Data listing

--- start ---

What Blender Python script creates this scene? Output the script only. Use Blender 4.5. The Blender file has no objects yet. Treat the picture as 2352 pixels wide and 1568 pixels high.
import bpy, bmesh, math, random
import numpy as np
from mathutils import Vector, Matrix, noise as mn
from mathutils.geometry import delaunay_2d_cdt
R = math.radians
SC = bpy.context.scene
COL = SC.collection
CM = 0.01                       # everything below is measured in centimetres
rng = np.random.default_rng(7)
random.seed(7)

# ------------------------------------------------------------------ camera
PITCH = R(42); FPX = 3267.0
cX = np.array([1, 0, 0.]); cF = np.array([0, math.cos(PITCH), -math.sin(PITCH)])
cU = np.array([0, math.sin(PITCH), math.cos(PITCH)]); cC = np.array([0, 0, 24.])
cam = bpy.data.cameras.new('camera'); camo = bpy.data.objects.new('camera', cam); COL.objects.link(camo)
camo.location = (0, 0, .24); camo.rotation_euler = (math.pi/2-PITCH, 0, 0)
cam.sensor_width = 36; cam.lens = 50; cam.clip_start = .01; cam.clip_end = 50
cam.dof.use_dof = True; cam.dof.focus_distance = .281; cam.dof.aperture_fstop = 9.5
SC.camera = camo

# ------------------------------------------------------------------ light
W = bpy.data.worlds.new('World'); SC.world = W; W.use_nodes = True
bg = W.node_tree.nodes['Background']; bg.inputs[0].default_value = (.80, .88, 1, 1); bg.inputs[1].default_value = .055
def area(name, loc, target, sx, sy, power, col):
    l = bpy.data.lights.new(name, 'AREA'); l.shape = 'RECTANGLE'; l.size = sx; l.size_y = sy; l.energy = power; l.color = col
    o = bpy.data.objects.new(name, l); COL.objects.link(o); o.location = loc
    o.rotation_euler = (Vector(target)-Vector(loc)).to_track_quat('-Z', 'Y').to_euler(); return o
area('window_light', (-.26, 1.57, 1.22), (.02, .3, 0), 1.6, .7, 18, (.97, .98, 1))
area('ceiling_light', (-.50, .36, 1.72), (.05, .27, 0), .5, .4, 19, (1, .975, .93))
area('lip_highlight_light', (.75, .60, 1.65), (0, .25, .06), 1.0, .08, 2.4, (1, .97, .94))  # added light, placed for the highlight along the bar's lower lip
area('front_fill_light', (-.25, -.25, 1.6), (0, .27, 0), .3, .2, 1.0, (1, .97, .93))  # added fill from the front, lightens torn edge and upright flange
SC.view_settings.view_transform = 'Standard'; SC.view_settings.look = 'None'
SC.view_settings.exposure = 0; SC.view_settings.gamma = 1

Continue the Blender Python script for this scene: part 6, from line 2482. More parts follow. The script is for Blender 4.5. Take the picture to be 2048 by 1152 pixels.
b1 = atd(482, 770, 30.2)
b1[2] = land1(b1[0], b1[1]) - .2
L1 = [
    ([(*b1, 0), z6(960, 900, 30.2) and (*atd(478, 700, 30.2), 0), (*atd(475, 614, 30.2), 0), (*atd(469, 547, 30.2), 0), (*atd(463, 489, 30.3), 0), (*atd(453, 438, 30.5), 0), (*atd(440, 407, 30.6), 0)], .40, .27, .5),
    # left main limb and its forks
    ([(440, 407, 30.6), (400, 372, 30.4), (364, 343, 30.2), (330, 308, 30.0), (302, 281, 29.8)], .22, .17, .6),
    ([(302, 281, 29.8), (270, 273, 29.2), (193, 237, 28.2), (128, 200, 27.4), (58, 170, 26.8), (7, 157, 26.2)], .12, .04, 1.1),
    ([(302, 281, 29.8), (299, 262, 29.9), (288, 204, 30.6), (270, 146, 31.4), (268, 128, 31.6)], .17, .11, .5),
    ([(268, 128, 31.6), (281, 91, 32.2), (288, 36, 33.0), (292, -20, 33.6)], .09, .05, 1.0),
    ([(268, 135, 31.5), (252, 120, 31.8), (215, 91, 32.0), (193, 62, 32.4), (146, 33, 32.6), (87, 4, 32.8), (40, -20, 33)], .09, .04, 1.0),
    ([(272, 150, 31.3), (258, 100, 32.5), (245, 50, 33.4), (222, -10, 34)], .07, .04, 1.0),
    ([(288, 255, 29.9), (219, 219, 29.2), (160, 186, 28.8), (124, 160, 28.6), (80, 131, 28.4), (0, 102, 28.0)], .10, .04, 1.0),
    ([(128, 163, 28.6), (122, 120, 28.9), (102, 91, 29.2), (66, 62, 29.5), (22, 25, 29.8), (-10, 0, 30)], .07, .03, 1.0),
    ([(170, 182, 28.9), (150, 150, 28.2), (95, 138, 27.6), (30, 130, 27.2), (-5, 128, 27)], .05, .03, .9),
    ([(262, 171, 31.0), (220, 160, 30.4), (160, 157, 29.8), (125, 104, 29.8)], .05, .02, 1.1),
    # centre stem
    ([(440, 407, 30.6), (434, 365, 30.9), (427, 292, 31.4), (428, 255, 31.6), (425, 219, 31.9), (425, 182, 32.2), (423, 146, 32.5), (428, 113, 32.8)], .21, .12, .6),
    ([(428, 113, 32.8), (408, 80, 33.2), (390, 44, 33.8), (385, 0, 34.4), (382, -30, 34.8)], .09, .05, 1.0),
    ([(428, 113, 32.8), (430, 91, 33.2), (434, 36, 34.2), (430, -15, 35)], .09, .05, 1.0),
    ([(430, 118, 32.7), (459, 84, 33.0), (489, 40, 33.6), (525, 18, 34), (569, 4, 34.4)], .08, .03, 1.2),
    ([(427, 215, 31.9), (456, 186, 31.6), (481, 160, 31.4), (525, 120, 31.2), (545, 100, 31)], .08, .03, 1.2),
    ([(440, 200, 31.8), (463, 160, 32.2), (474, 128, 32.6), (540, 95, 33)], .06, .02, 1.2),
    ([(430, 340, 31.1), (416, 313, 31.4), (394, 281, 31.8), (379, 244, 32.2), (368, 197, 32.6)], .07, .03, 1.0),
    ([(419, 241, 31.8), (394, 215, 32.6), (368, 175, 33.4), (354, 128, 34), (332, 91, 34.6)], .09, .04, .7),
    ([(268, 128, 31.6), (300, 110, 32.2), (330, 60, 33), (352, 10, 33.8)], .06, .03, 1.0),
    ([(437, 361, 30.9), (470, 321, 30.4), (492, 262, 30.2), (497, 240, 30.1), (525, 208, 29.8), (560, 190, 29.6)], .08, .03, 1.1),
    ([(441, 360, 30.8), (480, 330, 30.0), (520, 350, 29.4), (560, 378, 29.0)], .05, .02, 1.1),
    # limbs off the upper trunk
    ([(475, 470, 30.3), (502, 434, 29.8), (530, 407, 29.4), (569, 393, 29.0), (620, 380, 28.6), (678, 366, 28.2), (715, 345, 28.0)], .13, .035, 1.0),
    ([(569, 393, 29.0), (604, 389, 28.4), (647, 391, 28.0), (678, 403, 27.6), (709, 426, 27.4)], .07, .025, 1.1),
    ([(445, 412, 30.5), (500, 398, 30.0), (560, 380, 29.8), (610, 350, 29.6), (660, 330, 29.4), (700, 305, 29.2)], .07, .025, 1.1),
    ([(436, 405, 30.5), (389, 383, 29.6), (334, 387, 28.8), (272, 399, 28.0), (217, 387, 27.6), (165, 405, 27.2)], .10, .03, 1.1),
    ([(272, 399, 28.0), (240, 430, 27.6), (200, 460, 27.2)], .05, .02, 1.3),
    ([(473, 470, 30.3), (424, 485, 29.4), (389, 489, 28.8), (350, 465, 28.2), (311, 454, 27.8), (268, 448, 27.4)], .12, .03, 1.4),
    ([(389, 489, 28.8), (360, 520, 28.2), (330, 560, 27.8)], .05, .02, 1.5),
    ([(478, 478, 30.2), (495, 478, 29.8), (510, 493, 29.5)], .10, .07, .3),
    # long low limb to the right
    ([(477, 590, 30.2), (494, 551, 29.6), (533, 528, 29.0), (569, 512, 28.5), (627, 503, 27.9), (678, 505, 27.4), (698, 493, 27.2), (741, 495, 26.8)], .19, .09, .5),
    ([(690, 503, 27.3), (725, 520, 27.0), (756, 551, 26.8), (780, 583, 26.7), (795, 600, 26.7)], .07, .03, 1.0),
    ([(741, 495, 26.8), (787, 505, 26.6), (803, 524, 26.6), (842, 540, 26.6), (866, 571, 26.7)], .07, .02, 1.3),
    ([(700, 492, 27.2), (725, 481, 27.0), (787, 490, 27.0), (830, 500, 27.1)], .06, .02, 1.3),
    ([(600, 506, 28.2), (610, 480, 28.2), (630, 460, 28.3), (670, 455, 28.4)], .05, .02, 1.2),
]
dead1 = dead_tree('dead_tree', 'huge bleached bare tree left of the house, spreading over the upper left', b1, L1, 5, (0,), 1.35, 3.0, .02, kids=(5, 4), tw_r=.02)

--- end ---

▶ Objective
Copy exactly the lines that run from the first line of the data to the line containing "random.seed(7)", please, with both ends included and nothing else.

▶ Exercise answer
What Blender Python script creates this scene? Output the script only. Use Blender 4.5. The Blender file has no objects yet. Treat the picture as 2352 pixels wide and 1568 pixels high.
import bpy, bmesh, math, random
import numpy as np
from mathutils import Vector, Matrix, noise as mn
from mathutils.geometry import delaunay_2d_cdt
R = math.radians
SC = bpy.context.scene
COL = SC.collection
CM = 0.01                       # everything below is measured in centimetres
rng = np.random.default_rng(7)
random.seed(7)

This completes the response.